Google on Friday announced that it would pump in equity of $700 million in telecom operator Bharti Airtel’s business. The tech giant said an additional $300 million corpus would be invested over a five year period on “mutually agreed commercial initiatives”.
A major component of this investment appears to be getting cheaper handsets in more consumers’ hands. Google said that this funding would scale up a “range of devices to consumers via innovative affordability programs”. Airtel elaborated in its own press release that the companies would work with device manufacturers to bring down “barriers” to owning a smartphone.
This investment comes from the $10 billion Google for India Digitization Fund, announced in 2020. $4.5 billion of that fund was announced to go to Airtel’s main competitor, Jio, days after it was unveiled in July 2020.
Airtel may not end up stocking the phones it tries to get into its subscribers’ hands, however, the company’s India MD and CEO Gopal Vittal foreshadowed the Google investment last August. “We’re working with both OEM manufacturers, with Google, as well as with software developers to see how we play this game in the smartest way without taking inventory positions, without manufacturing our own device while still playing with the ecosystem at large,” Vittal had said.
Enticing less wealthy customers to buy smartphones with financing plans is not a new idea; the JioPhone is the most significant example of a telco aggressively investing in the handset ecosystem to improve revenues from mobile data.
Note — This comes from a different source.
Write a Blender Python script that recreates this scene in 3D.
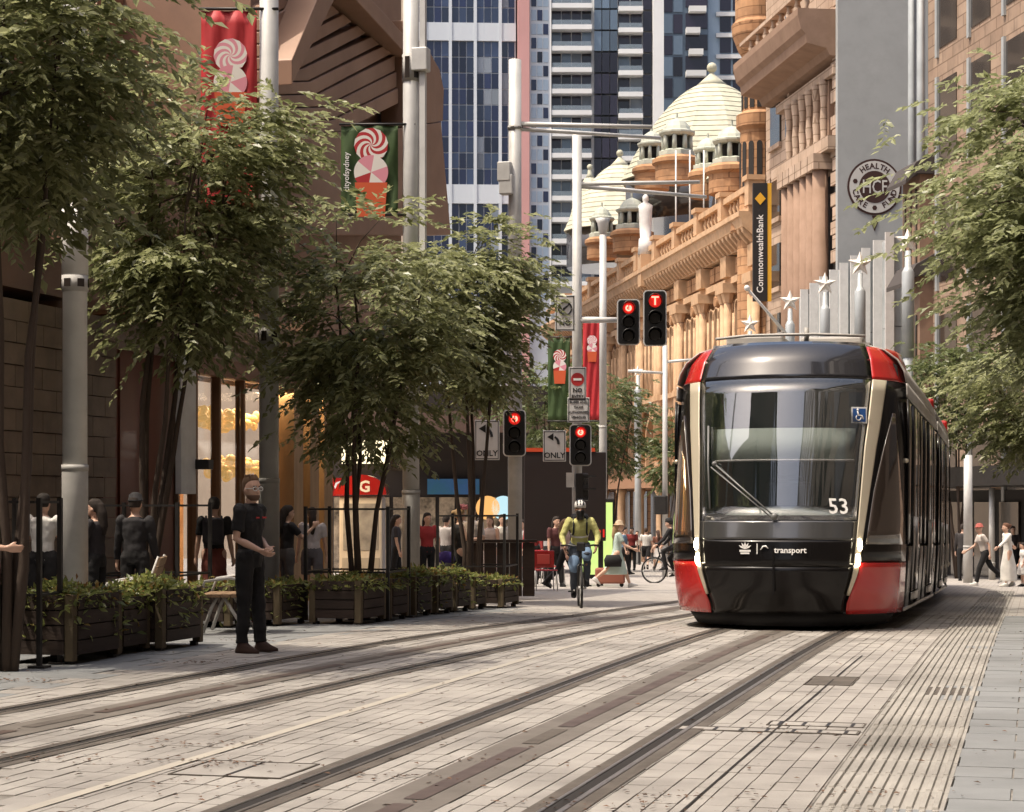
import bpy, bmesh, math, random
import numpy as np
from mathutils import Vector, Matrix
R = math.radians
random.seed(7)
for o in list(bpy.data.objects): bpy.data.objects.remove(o)
scene = bpy.context.scene
col = scene.collection

# ------------------------------------------------------------------ camera, sky, sun, exposure
FPX, HOR, EYE, YAW = 1950.0, 502.0, 1.5, 15.0          # focal length in pixels, horizon row, eye height, heading left of the street axis
cam = bpy.data.cameras.new('camera'); camo = bpy.data.objects.new('camera', cam); col.objects.link(camo)
cam.sensor_width = 36.0; cam.lens = FPX / 1024 * 36; cam.shift_y = (HOR - 406) / 1024
cam.clip_start = 0.1; cam.clip_end = 3000
camo.location = (0, 0, EYE); camo.rotation_euler = (R(90), 0, R(YAW))
scene.camera = camo
scene.render.resolution_x = 1024; scene.render.resolution_y = 812
scene.render.engine = 'CYCLES'
cy = scene.cycles; cy.max_bounces = 5; cy.diffuse_bounces = 2; cy.glossy_bounces = 2; cy.transmission_bounces = 2; cy.transparent_max_bounces = 8; cy.caustics_reflective = False; cy.caustics_refractive = False

SUN_EL, SUN_AZ = 66.0, 230.0                            # azimuth clockwise from +Y
world = bpy.data.worlds.new('World'); scene.world = world; world.use_nodes = True
wn = world.node_tree; wn.nodes.clear()
sky = wn.nodes.new('ShaderNodeTexSky'); sky.sky_type = 'NISHITA'; sky.sun_disc = False
sky.sun_elevation = R(SUN_EL); sky.sun_rotation = R(SUN_AZ); sky.dust_density = 7.0; sky.air_density = 1.0; sky.ozone_density = 0.3
bg = wn.nodes.new('ShaderNodeBackground'); bg.inputs[1].default_value = 0.15
wo = wn.nodes.new('ShaderNodeOutputWorld')
wn.links.new(sky.outputs[0], bg.inputs[0]); wn.links.new(bg.outputs[0], wo.inputs[0])
sl = bpy.data.lights.new('sun', 'SUN'); sl.energy = 2.6; sl.angle = R(0.6); sl.color = (1.0, 0.91, 0.76)
so = bpy.data.objects.new('sun', sl); col.objects.link(so)
sd = Vector((math.sin(R(SUN_AZ)) * math.cos(R(SUN_EL)), math.cos(R(SUN_AZ)) * math.cos(R(SUN_EL)), math.sin(R(SUN_EL))))
so.rotation_euler = sd.to_track_quat('Z', 'Y').to_euler(); so.location = (0, 0, 60)
vs = scene.view_settings
vs.view_transform = 'Standard'; vs.look = 'None'; vs.gamma = 1; vs.use_curve_mapping = False; vs.exposure = 0.66

# ------------------------------------------------------------------ where things stand
CY, SY = math.cos(R(YAW)), math.sin(R(YAW))
def zg(Y):
    """height of the street: level to about 21 m, then falling away by 2.2 per cent"""
    t = Y - 21
    return -0.011 * (t + math.sqrt(t * t + 16)) + 0.011 * (-21 + math.sqrt(21 * 21 + 16))
def C2W(u, d): return (u * CY - d * SY, u * SY + d * CY)
def P(px, py, d):
    u = (px - 512) / FPX * d; x, y = C2W(u, d)
    return Vector((x, y, EYE + (HOR - py) / FPX * d))
def G(px, d, up=0.0):
    x, y = C2W((px - 512) / FPX * d, d)
    return Vector((x, y, zg(y) + up))
def GX(px, X):
    k = (px - 512) / FPX; d = X / (k * CY - SY)
    return G(px, d), d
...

Vittal’s earlier remarks seem to suggest that unlike Jio, Airtel wants to enter this space without having to own the burden of purchasing the devices before selling them to customers.
Even e-commerce major Flipkart gave the idea a whirl — a year ago, Flipkart Smartpack was announced last year as a bid to get customers to pay for bundled OTT platforms, with a promise that they would in twelve months be eligible for a refund upon returning the phone to customers.